Sulawesi Tenggara, 20 Juli 2025 – Sebuah pelayaran rutin menuju Kendari berubah menjadi peristiwa yang tak akan dilupakan oleh ratusan penumpang KM Barcelona V. Saat kapal sedang melaju di tengah laut, nyala api tiba-tiba muncul dari bagian mesin, menyebar dengan cepat, menelan badan kapal.
🆘 “Saya Tak Tahu Harus Apa, Akhirnya Lompat”
Panik merambat ke seluruh dek kapal. Asap tebal memenuhi udara, membuat banyak orang tak bisa bernapas lega. Beberapa penumpang langsung mengambil keputusan ekstrem: melompat ke laut tanpa pelampung.

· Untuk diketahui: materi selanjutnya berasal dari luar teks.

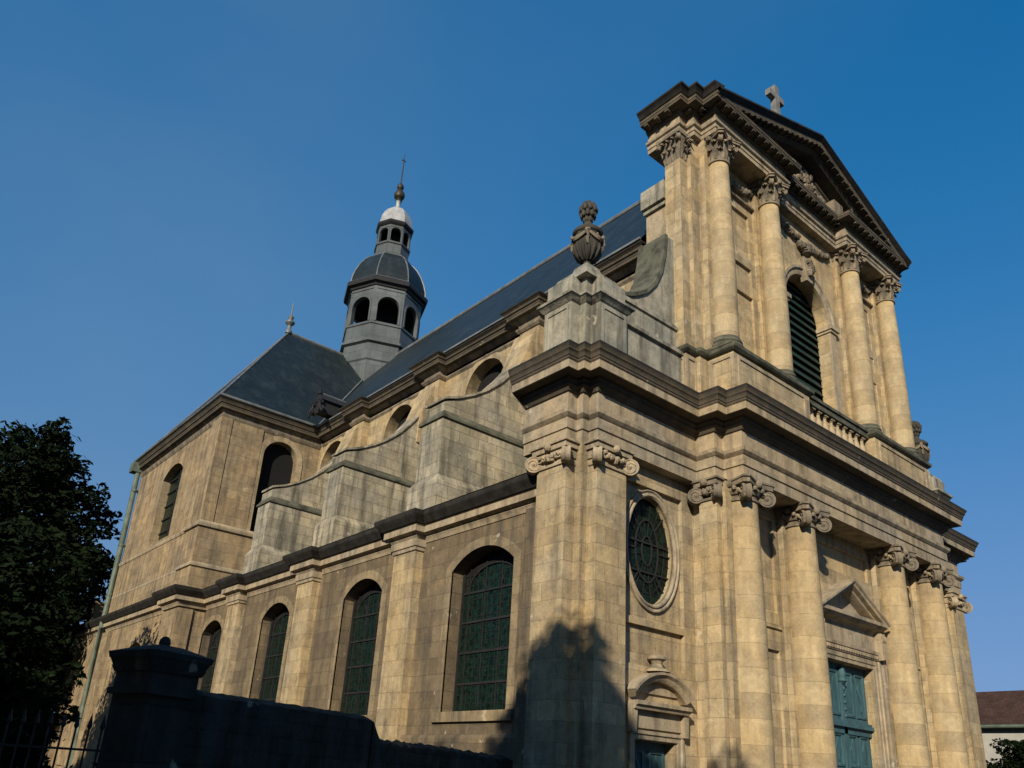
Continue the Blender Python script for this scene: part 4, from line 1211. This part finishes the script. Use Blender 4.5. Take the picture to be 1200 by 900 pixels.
# ------------------------------------------------------------------ bell turret over the crossing
TC = (24.15, 44.75, 0)
def octo(mb, prof, c=TC):
    return mb.lathe(prof, c, 8)
mb = MB()
octo(mb, [(2.62, 22.5), (2.62, 25.6), (2.72, 25.7), (2.72, 25.85), (2.64, 25.9), (2.64, 26.9), (2.86, 27.0), (2.86, 27.15), (2.66, 27.2), (2.66, 28.35), (2.74, 28.4), (2.74, 28.52), (2.6, 28.55)])
tw = part(mb, 'bell_turret', 'lead', smooth=False, label='octagonal lead-clad bell turret')
mb = MB()
def lantern(mb, r, z0, z1, spring, hw, sill, th):
    """eight walls pierced by round arches; wall plane apothem"""
    for k in range(8):
        a0, a1 = k * math.pi / 4, (k + 1) * math.pi / 4
        p0 = Vector((TC[0] + r * math.cos(a0), TC[1] + r * math.sin(a0))); p1 = Vector((TC[0] + r * math.cos(a1), TC[1] + r * math.sin(a1)))
        d = (p1 - p0).normalized(); L = (p1 - p0).length; nin = -Vector((d.y, -d.x)).normalized()
        mp = lambda u, v, h, p0=p0, d=d, nin=nin: (p0.x + d.x * u - nin.x * h, p0.y + d.y * u - nin.y * h, v)
        hole = arch(L / 2, hw, sill, spring, hw, 12)
        mb.wall(rect(0, L, z0, z1), [hole], mp, th)
        mb.flat(rect(.02, L - .02, z0, z1), -th, mp, [arch(L / 2, hw, sill, spring, hw, 12)])
        mb.sweep(hole, [(0, 0), (0, .05), (.12, .05), (.12, 0)], mp)
        mb.sweep([(.1, z1 - .35), (L - .1, z1 - .35)], [(0, 0), (0, .05), (-.1, .05), (-.1, 0)], mp)
lantern(mb, 2.68, 28.5, 31.5, 29.88, .74, 28.6, .3)
part(mb, 'lantern', 'lead', tw, smooth=False)
mb = MB(); octo(mb, [(.01, 28.3), (2.2, 28.3)]); octo(mb, [(.01, 31.4), (2.4, 31.4)])
mb.lathe([(.9, 28.3), (.9, 31.4)], TC, 8)
part(mb, 'belfry_interior', 'black', tw)
mb = MB(); octo(mb, [(2.66, 31.35), (2.78, 31.4), (2.82, 31.55), (3.06, 31.62), (3.1, 31.85), (3.02, 32.0), (2.8, 32.05)])
part(mb, 'lantern_eave', 'iron', tw, smooth=False)
mb = MB(); octo(mb, [(2.86, 32.02), (2.82, 32.5), (2.66, 33.1), (2.4, 33.75), (2.05, 34.35), (1.7, 34.75), (1.4, 34.95)])
dm_ = part(mb, 'dome', 'slate', tw, smooth=False)
mb = MB()
for k in range(8):
    a = k * math.pi / 4
    mb.tube([(TC[0] + r * 1.005 * math.cos(a), TC[1] + r * 1.005 * math.sin(a), z) for r, z in ((2.86, 32.02), (2.82, 32.5), (2.66, 33.1), (2.4, 33.75), (2.05, 34.35), (1.7, 34.75), (1.4, 34.95))], .05, 5)
octo(mb, [(2.9, 31.98), (2.98, 32.0), (2.96, 32.06), (2.84, 32.1)])
part(mb, 'dome_rib', 'zinc', tw)
mb = MB(); octo(mb, [(1.5, 34.9), (1.5, 35.02), (1.32, 35.06), (1.27, 35.2), (1.27, 35.95), (1.36, 36.0), (1.38, 36.12), (1.2, 36.15)])
part(mb, 'drum', 'lead', tw, smooth=False)
mb = MB(); lantern(mb, 1.24, 36.1, 37.7, 37.0, .37, 36.2, .15)
part(mb, 'upper_lantern', 'lead', tw, smooth=False)
mb = MB(); octo(mb, [(.01, 36.12), (1.1, 36.12)]); octo(mb, [(.01, 37.66), (1.1, 37.66)]); mb.lathe([(.4, 36.1), (.4, 37.7)], TC, 8)
part(mb, 'upper_belfry_interior', 'black', tw)
mb = MB(); octo(mb, [(1.22, 37.6), (1.3, 37.65), (1.4, 37.75), (1.45, 37.85), (1.42, 37.98), (1.3, 38.02)])
part(mb, 'upper_eave', 'iron', tw, smooth=False)
mb = MB(); octo(mb, [(1.3, 38.0), (1.28, 38.3), (1.2, 38.75), (1.02, 39.2), (.78, 39.55), (.5, 39.78), (.2, 39.85)])
part(mb, 'upper_dome', 'palelead', tw, smooth=False)
mb = MB(); mb.lathe([(.22, 39.75), (.24, 39.9), (.17, 40.05), (.16, 40.5), (.22, 40.6)], TC, 12)
part(mb, 'finial_stem', 'palelead', tw)
mb = MB(); mb.lathe([(.22, 40.6), (.26, 40.7), (.2, 40.8), (.38, 41.0), (.42, 41.25), (.32, 41.5), (.2, 41.62), (.14, 41.7), (.24, 41.85), (.27, 42.0), (.2, 42.2), (.08, 42.3), (.05, 42.5), (.04, 44.6), (.005, 45.3)], TC, 14)
mb.obox((TC[0], TC[1], 44.55), (.16, 0, 0), (0, .02, 0), (0, 0, .06))
part(mb, 'finial', 'bronze', tw)

# ------------------------------------------------------------------ ground and street
def ground_mat():
    m, t, n, l, p = new_mat('ground_earth')
    tc = n.new('ShaderNodeTexCoord')
    no = N(n, 'ShaderNodeTexNoise', Scale=0.3, Detail=8.0, Roughness=0.7); l.new(tc.outputs['Object'], no.inputs['Vector'])
    c = mixrgb(n, l, (0.03, 0.03, 0.027), (0.022, 0.032, 0.014), ramp(n, l, no.outputs['Fac'], [(0.45, 0), (0.55, 1)]))
    l.new(c, p.inputs['Base Color']); p.inputs['Roughness'].default_value = 0.95
    return m
M['ground'] = ground_mat()
M['asphalt'] = plain('asphalt', (0.05, 0.05, 0.05), 0.9, var=0.3, scale=8)
M['paving'] = plain('paving_slabs', (0.075, 0.072, 0.065), 0.9, var=0.25, scale=3)
mb = MB(); mb.add([(-1500, -1500, G - .02), (1500, -1500, G - .02), (1500, 1500, G - .02), (-1500, 1500, G - .02)], [(0, 1, 2, 3)])
tag(mb.build('ground', 'ground'), kind='structure')
mb = MB(); mb.add([(-60, -8, G), (80, -8, G), (80, 4.0, G), (-60, 4.0, G)], [(0, 1, 2, 3)])
tag(mb.build('road', 'asphalt'), kind='structure')
mb = MB(); mb.box(-60, 80, 4.0, 7.5, G - .1, G + .12)
tag(mb.build('pavement', 'paving'), kind='structure')
mb = MB(); mb.box(14, 60, 7.5, 12.9, G - .1, G + .124)
tag(mb.build('forecourt', 'paving'), kind='structure')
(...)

“Api dari belakang makin mendekat, saya tidak bisa ke mana-mana. Saya gendong anak saya dan lompat saja,” ucap Andira, seorang ibu muda yang kini dirawat di posko evakuasi.
🚤 Aksi Cepat Penyelamat: Warga, Nelayan, dan SAR
Bantuan datang dari berbagai arah. Nelayan lokal yang berada tak jauh dari lokasi segera menghampiri, ikut membantu petugas SAR yang bergerak cepat setelah menerima sinyal darurat. Lebih dari 570 orang berhasil dievakuasi, namun tiga nyawa tidak tertolong, dan dua orang belum ditemukan hingga kini.
Sejumlah korban dibawa ke fasilitas medis karena mengalami luka bakar ringan, hipotermia, atau syok berat.
❗ Pertanyaan Tentang Keamanan dan Data Penumpang
Setelah proses penyelamatan, muncul persoalan serius: jumlah penumpang yang diselamatkan tidak cocok dengan data manifes kapal. Ini menandakan kemungkinan kelebihan muatan atau pencatatan yang ceroboh, yang seharusnya tidak boleh terjadi dalam sistem transportasi resmi.
🧭 Bukan Kecelakaan Pertama, Tapi Harusnya yang Terakhir
Banyak pihak menilai tragedi ini seharusnya bisa dicegah jika standar keamanan diterapkan dengan sungguh-sungguh. Minimnya pelampung, tidak adanya simulasi evakuasi, dan ketidaksiapan kru dalam kondisi darurat memperparah situasi.
“Kalau prosedur keselamatan dijalankan dengan benar, mungkin korban tidak sebanyak ini,” ujar seorang aktivis pelayaran dari Kendari.
💡 Harapan dari Tengah Laut
Meski tragedi meninggalkan duka mendalam, solidaritas warga pesisir menjadi cahaya di tengah kepanikan. Mereka tanpa ragu menyelamatkan penumpang yang terapung di laut, memberikan pakaian hangat, makanan, dan pelukan penguat bagi korban.
Tragedi ini adalah pukulan keras bagi sistem, tapi juga bukti bahwa kemanusiaan tak pernah padam, bahkan di tengah kobaran api.